Les mains du sacrificateur, d'abord posées sur la victime, puis sanctifiées par le sang de celle-ci, allaient maintenant pouvoir contenir ce qui devait être tournoyé devant l'Éternel et qui provenait de cette même victime. Et c'était des mains bien remplies que celles d'Aaron et de ses fils. Leur contenu se trouve détaillé au verset 22. Toutes les parties, même les moins apparentes, les plus secrètes, sont énumérées et font partie de l'offrande à l'Éternel. On aurait pu penser qu'il fallait lui réserver seulement les meilleurs morceaux, et que le réseau du foie ou la graisse des rognons, par exemple, ne convenaient pas pour une offrande à Dieu. Non pas, rien ne devait être perdu, tout était excellent, parce que tout parlait de Christ, de ses pensées intimes, de ses sentiments, de ses motifs.

En fait, à l'exception de la graisse qui est l'image connue de l'énergie intérieure, et de l'épaule droite qui évoque la force, nous ne saurions guère préciser la signification spirituelle des autres parties du sacrifice. Mais Celui à qui tout cela était offert savait en découvrir et en apprécier jusqu'au plus infime élément.

Le verset 23 nous apprend qu'un pain, un gâteau et une galette accompagnaient l'offrande proprement dite; ils préfiguraient, sous ses divers aspects, l'humanité parfaite du Seigneur Jésus Christ, le vrai Pain descendu du ciel (verset 23).

Le tout était alors placé sur les paumes des mains d'Aaron et de ses fils pour être à la fois élevé et tournoyé devant l'Éternel. Ces objets symboliques étaient de cette manière présentés et mis en évidence les uns après les autres devant Dieu qui en percevait la pleine valeur.

«Tu les prendras de leurs mains, — dit enfin l'Éternel à Moïse — et tu les feras fumer sur l'autel, sur l'holocauste, en odeur agréable devant l'Éternel» (verset 25).
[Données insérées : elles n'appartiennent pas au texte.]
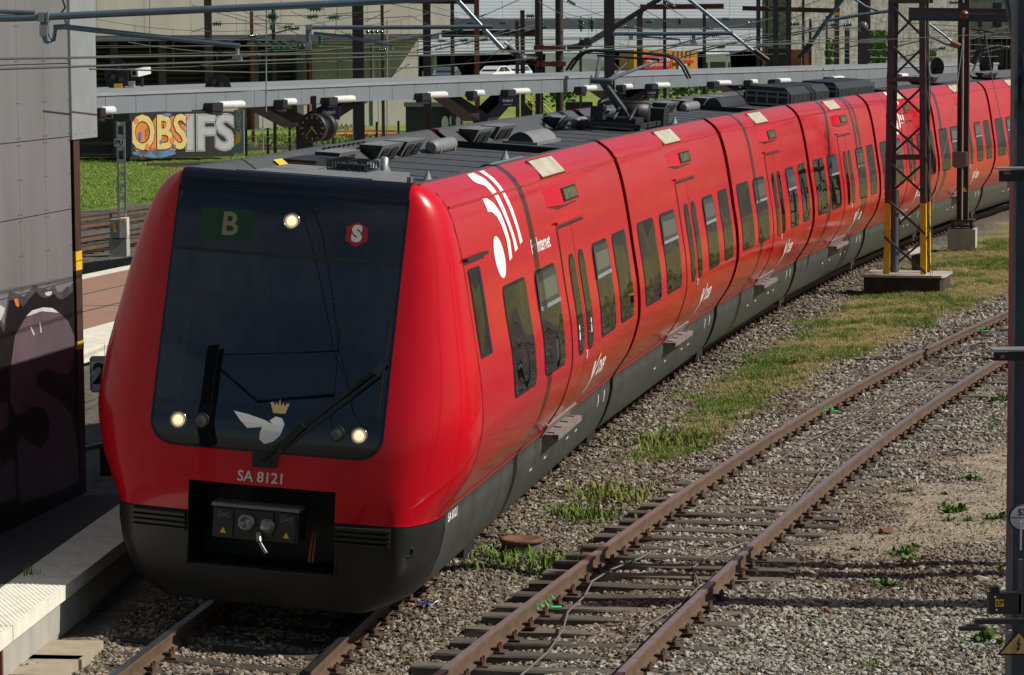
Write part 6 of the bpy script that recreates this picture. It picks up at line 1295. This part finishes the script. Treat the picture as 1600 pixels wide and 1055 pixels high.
# ------------------------------------------------------------------ cantilevers, insulators, wires
def insulator(px, py, Y, r, L_, m, label, d=(1, 0, 0), n=4):
    p = P(px, py, Y); g = empty('insulator', p, label, 'insulator', 'insulators of the overhead wires'); A_ = axis((0,0,0), d); mb = MB(); prof = []
    for k in range(n): z = -L_/2+L_*k/n; prof += [(r*.4, z), (r, z+L_/n*.35), (r*.92, z+L_/n*.55), (r*.4, z+L_/n*.7)]
    prof.append((r*.4, L_/2)); mb.lathe([(0, -L_/2)]+prof+[(0, L_/2)], A_, 12); mb.build('sheds', M[m], g); mb = MB(); mb.tube([A_ @ Vector((0,0,-L_*.75)), A_ @ Vector((0,0,L_*.75))], r*.25, 6); mb.build('rod', M['steel'], g); return g
cn = 0
def tubes(label, Y, segs, name='cantilever', clamps=()):
    """segs: (points px, radius m, material)"""
    c = P(*segs[0][0][0], Y); g = empty(name, c, label, 'cantilever', 'cantilever arms of the overhead wires')
    for i, (pts, r, m) in enumerate(segs): mb = MB(); mb.tube([P(q[0], q[1], q[2] if len(q) > 2 else Y)-c for q in pts], r, 10); mb.build('tube' if r > .02 else 'rod', M[m], g)
    for x, y, w, h in clamps:
        p = P(x, y, Y)-c; k = Y/CAM_F; mb = MB(); mb.box(p.x-w*k, p.x+w*k, p.y-.06, p.y+.06, p.z-h*k, p.z+h*k); mb.build('clamp', M['steel'], g)
    return g
tubes('long blue-grey cantilever tube across the top left, with its lower registration arm', 30., [([(-160,32),(40,28),(160,22),(500,7),(760,-7)], .037, 'tube'), ([(-160,18),(0,18),(55,20)], .024, 'tube'), ([(69,30),(69,52),(75,66)], .040, 'tube'), ([(72,66),(84,62),(87,42),(100,43)], .022, 'tube'), ([(84,43),(100,42),(200,53),(375,72)], .028, 'tube'), ([(372,70),(371,84),(376,95)], .020, 'steel'), ([(100,28),(104,38),(106,37)], .012, 'steel'), ([(98,0),(102,12),(96,20)], .010, 'dark')], clamps=((66,27,5,7),(75,27,2,8),(371,90,7,3),(69,48,6,9)))
tubes('blue-grey horizontal cantilever tube left of the diagonal strut', 56., [([(480,43),(600,43),(770,42)], .040, 'tube'), ([(482,43),(482,78)], .055, 'tube'), ([(490,52),(540,57),(614,71)], .030, 'tube'), ([(611,69),(615,78)], .02, 'steel')], clamps=((483,43,5,4),(482,72,5,6)))
tubes('pale diagonal strut falling to the right towards the twin mast', 62., [([(700,-16),(740,28),(788,80)], .050, 'tube'), ([(792,73),(806,84)], .075, 'insul_dark'), ([(788,66),(805,78)], .03, 'offwhite'), ([(806,82),(830,96)], .04, 'insul_dark')], clamps=((764,36,3,3),))
tubes('dark diagonal strut rising right from the twin mast', 95., [([(1050,-14),(990,24),(948,50)], .085, 'mast'), ([(948,50),(922,65)], .10, 'mast_blue'), ([(922,65),(912,70)], .16, 'insul_dark'), ([(918,64),(905,73)], .12, 'insul_dark'), ([(905,73),(886,76)], .11, 'insul_dark')], clamps=((946,48,4,6),))
tubes('pale diagonal strut falling right, over the orange truck', 88., [([(1060,-14),(1120,34),(1178,81)], .055, 'tube'), ([(1178,79),(1200,95)], .09, 'insul_dark')])
tubes('horizontal cantilever over the pantograph with its registration arm', 84., [([(958,53),(1040,53),(1145,52)], .060, 'tube'), ([(1083,53),(1085,70)], .05, 'tube'), ([(998,57),(1062,62),(1063,70)], .028, 'tube')], clamps=((986,59,3,3),(1083,66,3,4)))
tubes('dark diagonal strut above the red brick shed ending in black insulators', 104., [([(1325,-12),(1290,34),(1268,66)], .07, 'mast_blue'), ([(1267,67),(1258,80)], .11, 'insul_dark'), ([(1258,80),(1246,92)], .07, 'insul_dark'), ([(1288,33),(1340,24),(1390,17)], .06, 'tube')], clamps=((1290,34,4,4),))
tubes('thin struts reaching right from the lattice mast', 72., [([(1448,35),(1475,55),(1497,74)], .03, 'tube'), ([(1450,55),(1475,68),(1497,75)], .03, 'tube'), ([(1486,66),(1500,72)], .06, 'insul_red'), ([(1330,-5),(1352,10),(1372,17)], .03, 'tube')])
tubes('hanging insulator arm right of the rusty post', 84., [([(1540,48),(1537,80),(1522,92)], .03, 'dark'), ([(1530,80),(1520,100)], .09, 'insul_dark'), ([(1505,44),(1540,48),(1560,53)], .03, 'dark'), ([(1528,92),(1520,112)], .035, 'steel')])
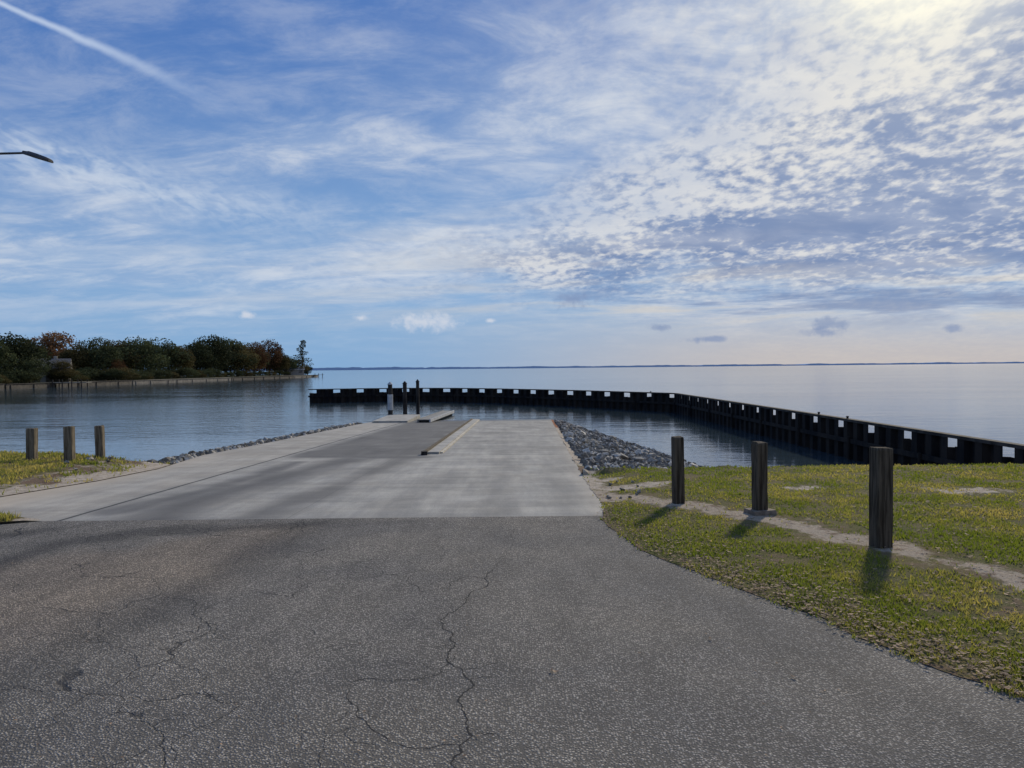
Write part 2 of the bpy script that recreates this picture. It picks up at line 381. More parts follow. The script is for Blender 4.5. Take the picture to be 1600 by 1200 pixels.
def xe(Y): return float(np.interp(Y, *zip(*AEY)))
road_poly = [(1.6, 8.76), (-5.36, 8.76), (-5.7, 8.62), (-6.6, 8.47), (-8.5, 8.42), (-14, 8.3), (-40, 8.3), (-40, -30), (14, -30), (14, -7)]+[(x+.38, y+.05) for x, y in AEX[::-1][:-3]]
S = [([G(*q) for q in pl], wd, k) for pl, wd, k in [
    ([(505, 815), (430, 850), (340, 905), (180, 985), (0, 1070), (-200, 1150)], .42, .50),
    ([(-80, 905), (0, 880), (80, 852), (220, 832), (480, 820)], .36, .95),
    ([(-80, 850), (0, 838), (120, 822)], .35, 1.0),
    ([(0, 960), (120, 900), (300, 850), (380, 825)], .12, .25),
    ([(760, 815), (730, 900), (640, 1050), (560, 1200)], .25, .15),
    ([(560, 815), (900, 815)], .10, .35),
    ([(1010, 890), (1200, 980), (1420, 1090), (1600, 1170)], .30, .22)]]
WARM = [G(0, 880), G(420, 822), G(500, 822), G(300, 920), G(100, 1000), G(-100, 1060), G(-200, 950)]
def paint_road(x, y):
    r = np.zeros(x.shape)
    jit = np.array([fn(a, b, .9, 5.0) for a, b in zip(x, y)])
    for pl, wd, k in S: r = np.maximum(r, k*sstep(segdist(x, y, pl)+jit*.2, wd, wd*.05))
    warm = sstep(np.where(inside(x, y, WARM), 1, -1)*segdist(x, y, WARM+[WARM[0]])+jit*.3, -.3, .4)
    hair = sstep(-x, -.5, 2.0)
    return np.stack([np.clip(r, 0, 1), warm*.9, hair], 1)
road = sheet('road', road_poly, lambda x, y: 0.0, [M_as, M_crack], .12, [(-8, 3.2, 1.6, 8.7, .11), (-40, 14, -30, 8.7, 1.0)], 0.0, paint_road)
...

N'ayant fait que passer par les mains des sacrificateurs, ces diverses parties de l'offrande retournaient à Dieu pour exhaler, en relation avec l'holocauste, le parfum des perfections de Christ.

Et, puisqu'il s'agit du bélier de consécration, n'avons-nous pas dans ce sacrifice, offert une fois pour toutes au nom de la famille sacerdotale, le rappel de ce qui doit nous motiver dans notre propre consécration: l'exemple du dévouement sans réserve de Celui qui s'est livré lui-même pour nous, comme offrande et sacrifice à Dieu, en parfum de bonne odeur (Éphésiens 5:2)?

Ton cœur fut satisfait par toute l'excellence

De l'Agneau préconnu, sans tache et sans défaut:

Son entier dévouement, sa pleine obéissance,

Comme un parfum très pur, montaient vers toi là-haut.